First of all, rest assured that there doesn't seem to be any hardware or O.S. problem: your graphic shows the system is properly acknowledging the presence of 8 available CPUs; thus, there's nothing to be tweaked in the BIOS or in the Linux kernel.
As for the possible reasons your applications aren't making full use of all your CPU power, they are basically three:
- Your current workload just doesn't need so much power.
- Your applications don't allow much (if any) parallelization.
- Your servers (MySQL and Apache) are configured to only make use of single CPUs.
The third option is the most implausible, because by default MySQL and Apache are totally happy to go multithread, if they can; so let's focus on the other two ones.
How's the server's response time under the current load? Does it feel "slow", or does it answer promptly? To rule this out, can you run benchmark tests to put more load on your server? If CPU usage goes up under a heavier load, then your server is doing fine, it just doesn't currently need so much CPU power. But if it doesn't and the server starts answering poorly (or if it already is doing that), then you should have a look at option 2.
Regarding that: Apache is inherently parallel, as it "just" processes and serves web pages; so the culprit could be MySQL. What sort of queries are your running against it? Are you just doing SELECTs, or are you (perhaps heavily) INSERTing, UPDATing or DELETing data?

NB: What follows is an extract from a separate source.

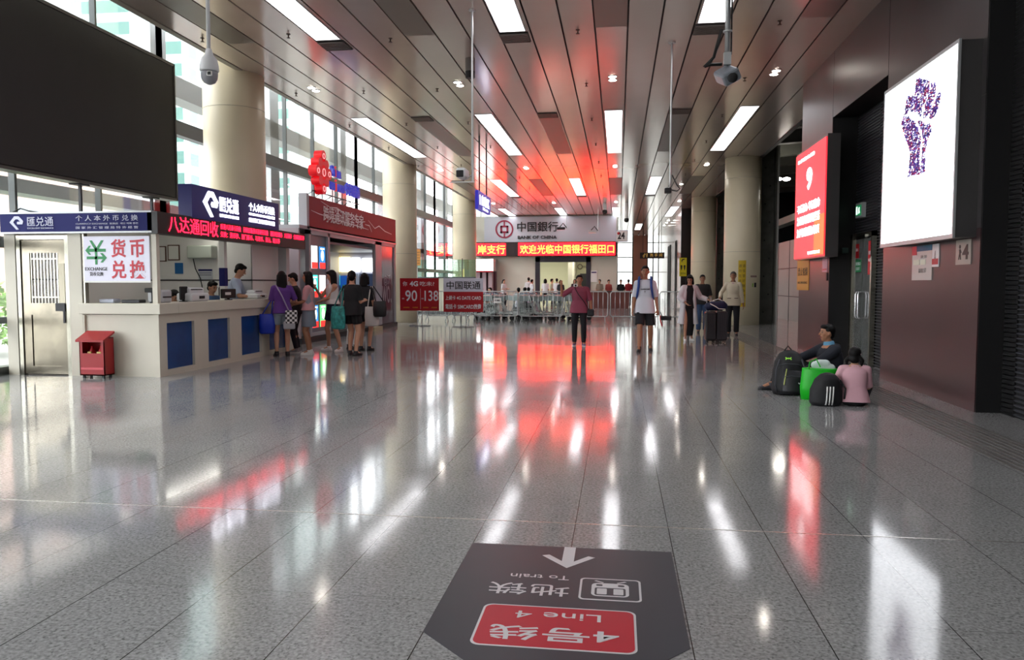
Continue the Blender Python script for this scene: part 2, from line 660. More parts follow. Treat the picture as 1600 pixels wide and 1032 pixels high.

Also, what kind of transactions and locks are you using? Depending on all of this, it may very well be that queries are just being executed serially, because the server can't properly parallelize them. Also, the same thing could happen because MySQL is waiting for disk I/O or because it doesn't have enough memory available. You should run some profiling tool against your MySQL and see what it has to say about this.